The input:
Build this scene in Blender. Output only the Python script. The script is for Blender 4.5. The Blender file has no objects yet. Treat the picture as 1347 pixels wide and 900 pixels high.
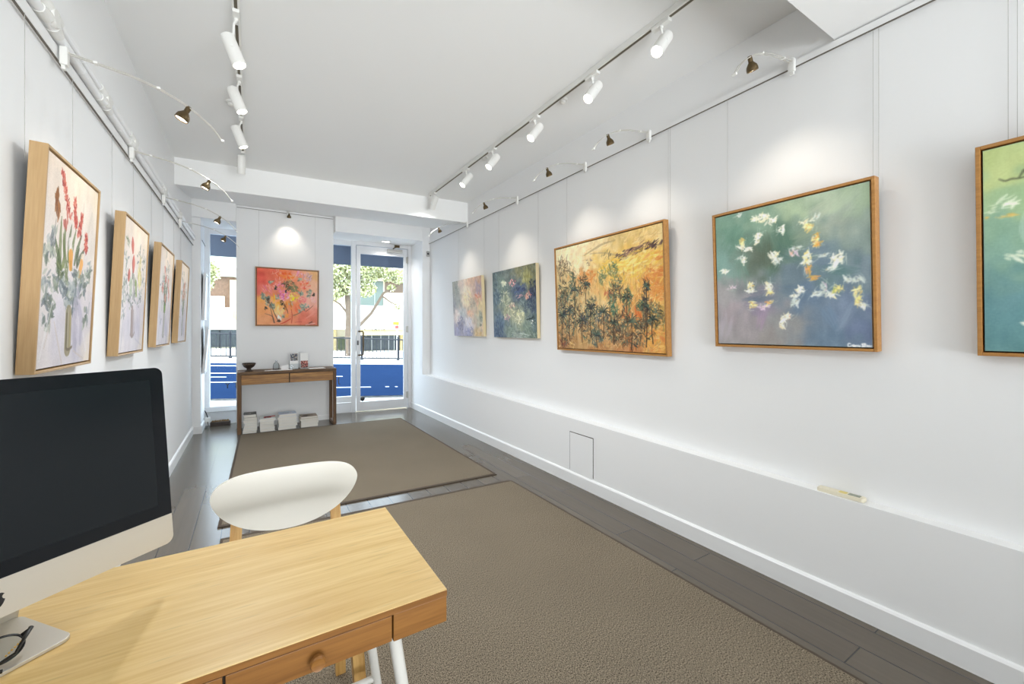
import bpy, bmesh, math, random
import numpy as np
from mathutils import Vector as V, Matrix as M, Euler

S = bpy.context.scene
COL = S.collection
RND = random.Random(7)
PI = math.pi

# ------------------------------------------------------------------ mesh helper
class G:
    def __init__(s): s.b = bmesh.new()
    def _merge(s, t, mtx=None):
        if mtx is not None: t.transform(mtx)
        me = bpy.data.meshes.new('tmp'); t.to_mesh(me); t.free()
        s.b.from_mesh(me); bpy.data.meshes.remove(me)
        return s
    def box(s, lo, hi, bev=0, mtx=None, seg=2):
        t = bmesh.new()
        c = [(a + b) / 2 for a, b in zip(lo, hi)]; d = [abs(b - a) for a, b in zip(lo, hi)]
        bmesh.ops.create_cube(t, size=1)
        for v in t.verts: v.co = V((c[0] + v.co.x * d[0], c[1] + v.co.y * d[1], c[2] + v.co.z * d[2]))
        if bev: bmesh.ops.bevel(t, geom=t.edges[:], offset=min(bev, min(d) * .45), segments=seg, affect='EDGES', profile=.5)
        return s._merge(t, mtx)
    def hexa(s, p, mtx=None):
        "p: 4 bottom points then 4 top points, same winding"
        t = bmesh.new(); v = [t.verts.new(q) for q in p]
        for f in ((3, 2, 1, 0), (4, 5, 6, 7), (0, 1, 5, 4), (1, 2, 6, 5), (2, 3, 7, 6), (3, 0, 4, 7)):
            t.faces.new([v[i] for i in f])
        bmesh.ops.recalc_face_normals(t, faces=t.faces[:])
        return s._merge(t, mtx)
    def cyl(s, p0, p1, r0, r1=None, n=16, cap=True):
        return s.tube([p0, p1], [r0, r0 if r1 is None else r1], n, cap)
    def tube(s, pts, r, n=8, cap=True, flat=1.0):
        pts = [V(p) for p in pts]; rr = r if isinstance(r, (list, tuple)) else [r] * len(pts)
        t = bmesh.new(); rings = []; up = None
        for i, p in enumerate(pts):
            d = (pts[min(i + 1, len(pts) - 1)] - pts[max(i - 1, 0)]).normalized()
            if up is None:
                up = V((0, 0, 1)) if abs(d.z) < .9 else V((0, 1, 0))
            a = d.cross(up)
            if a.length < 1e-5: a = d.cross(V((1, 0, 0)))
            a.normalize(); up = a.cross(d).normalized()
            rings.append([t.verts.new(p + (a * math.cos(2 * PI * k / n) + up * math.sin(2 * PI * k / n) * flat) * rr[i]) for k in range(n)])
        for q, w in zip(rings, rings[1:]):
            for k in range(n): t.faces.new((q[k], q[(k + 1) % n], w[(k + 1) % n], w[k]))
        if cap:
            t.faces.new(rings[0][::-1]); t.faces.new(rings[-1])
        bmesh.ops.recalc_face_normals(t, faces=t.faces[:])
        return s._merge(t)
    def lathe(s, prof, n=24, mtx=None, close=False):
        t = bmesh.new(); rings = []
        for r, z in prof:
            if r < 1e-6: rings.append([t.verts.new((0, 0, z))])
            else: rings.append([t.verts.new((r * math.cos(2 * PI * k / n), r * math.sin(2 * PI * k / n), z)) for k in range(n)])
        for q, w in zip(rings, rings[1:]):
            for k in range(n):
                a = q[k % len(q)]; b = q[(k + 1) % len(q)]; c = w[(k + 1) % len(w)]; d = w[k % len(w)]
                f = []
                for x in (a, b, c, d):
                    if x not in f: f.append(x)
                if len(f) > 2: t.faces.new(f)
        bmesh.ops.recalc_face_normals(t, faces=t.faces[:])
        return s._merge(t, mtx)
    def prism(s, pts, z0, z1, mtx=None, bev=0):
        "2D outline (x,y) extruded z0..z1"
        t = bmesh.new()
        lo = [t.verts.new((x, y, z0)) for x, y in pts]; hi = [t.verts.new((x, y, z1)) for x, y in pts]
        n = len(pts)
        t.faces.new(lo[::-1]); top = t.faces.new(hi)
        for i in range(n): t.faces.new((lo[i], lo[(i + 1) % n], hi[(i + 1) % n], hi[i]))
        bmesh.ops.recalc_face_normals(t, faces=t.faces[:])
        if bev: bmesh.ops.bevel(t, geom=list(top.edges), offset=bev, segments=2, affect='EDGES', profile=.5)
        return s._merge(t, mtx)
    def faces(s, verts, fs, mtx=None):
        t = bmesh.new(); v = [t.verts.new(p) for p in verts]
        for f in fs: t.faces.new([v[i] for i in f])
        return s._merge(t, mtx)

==

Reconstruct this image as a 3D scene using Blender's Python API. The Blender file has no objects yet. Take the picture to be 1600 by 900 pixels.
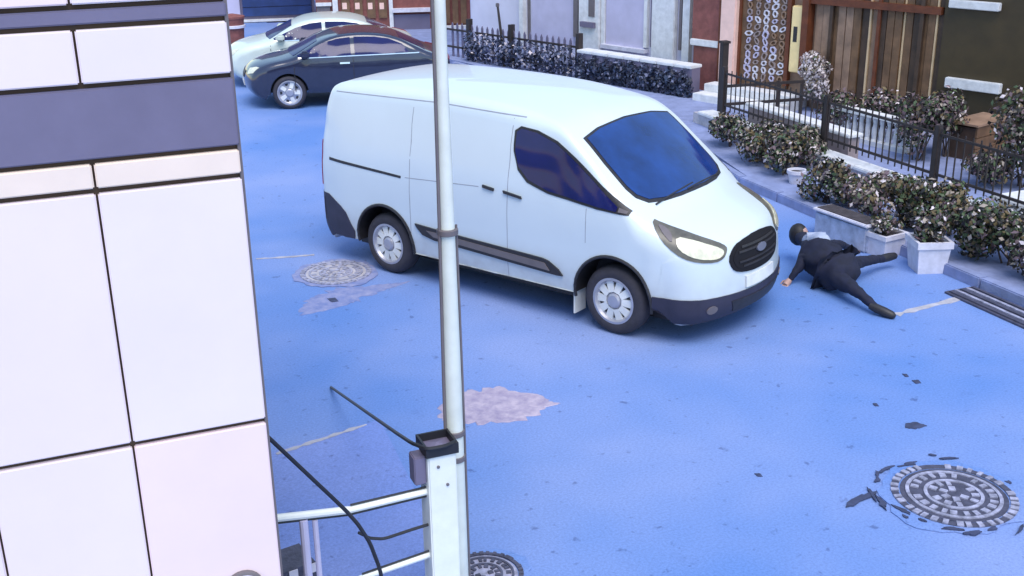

Stated task: Pictures are excluded. Repeat exactly the lines from the one containing "Build this scene" to the one containing "from mathutils import", inclusive.

Full solution:
Build this scene in Blender. Output only the Python script. The script is for Blender 4.5. The Blender file has no objects yet. Treat the picture as 1347 pixels wide and 900 pixels high.
import bpy, bmesh, math, random
import numpy as np
from mathutils import Vector as V, Matrix as M, Euler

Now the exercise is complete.